Some citizens joined them. Guillermo Gamez, a repossession agent who said he also volunteered with at-risk youths on the south side of San Antonio, called the defunding efforts “ridiculous” and said the activists who supported the budget lack the firsthand knowledge he has gained.

 

“The south side is actually coming up… If you even plan to take away one officer, one constable from us, it’s taking tens of thousands of steps back,” Gamez said. “But for you guys or whoever is thinking of defunding any one of these constables, it’s ridiculous… If you want something about mental illness, I can look something up about that on the internet all day and shoot it in your face, but none of them have done what I have done.”

 

“What I want to get at is not all officers are the same. We specialize in a certain area,” Salazar said. “If you look up our shootings, hardly any here in the constable’s office. Anything that you associate with what a bad cop is, it’s very low over here.”

 

Salazar went on to call for a “truce” between officers and the activists who showed in support of the budget, accusing the media of “trying to cause division.”

 

“The media’s not being friendly. I don’t see KENS5 over here,” he said. “The media’s going to be out there, and they’re going to be stirring up things that are not so.”

 

The commissioners voted 4-1 to approve the budget, with Commissioner Tommy Calvert (D-Prct. 4), “saddened that we’re so pitted against each other,” shying from political heat and opposing the budget.

 

“For my friends from [Black Lives Matter]… There are many different forms of law enforcement, and they do different things,” Calvert said. “I am for keeping the staffing levels of the constable’s office because they are on the civil side.

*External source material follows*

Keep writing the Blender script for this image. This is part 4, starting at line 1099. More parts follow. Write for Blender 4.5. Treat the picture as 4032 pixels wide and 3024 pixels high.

They are the most community-oriented law enforcement that we have… I’m so sorry that we’ve had to come at each other’s throats and necks over this.”

 

County Judge Nelson W. Wolff (D), Commissioner Sergio Rodriguez (D-Prct. 1), Commissioner Justin Rodriguez (D-Prct. 2), and Commissioner Kevin Wolff (R-Prct. 3) voted for the budget.

 

Kevin Wolff insisted that the cuts served purely economic purposes.

 

“The fact of the matter is we have gross inefficiencies, not just in our constable’s office but in our sheriff’s office and in other offices. That’s what we’re trying to address here,” he said. “I can definitely tell you that the calls for cuts to constables and other areas in order to balance our budget was not done with the thought in mind of taking away from law enforcement or reacting to a demand to take away law enforcement… You can hear it’s about BLM, it’s about defunding law enforcement, but I’m telling you it’s about the facts of what dollars we have to spend regardless.”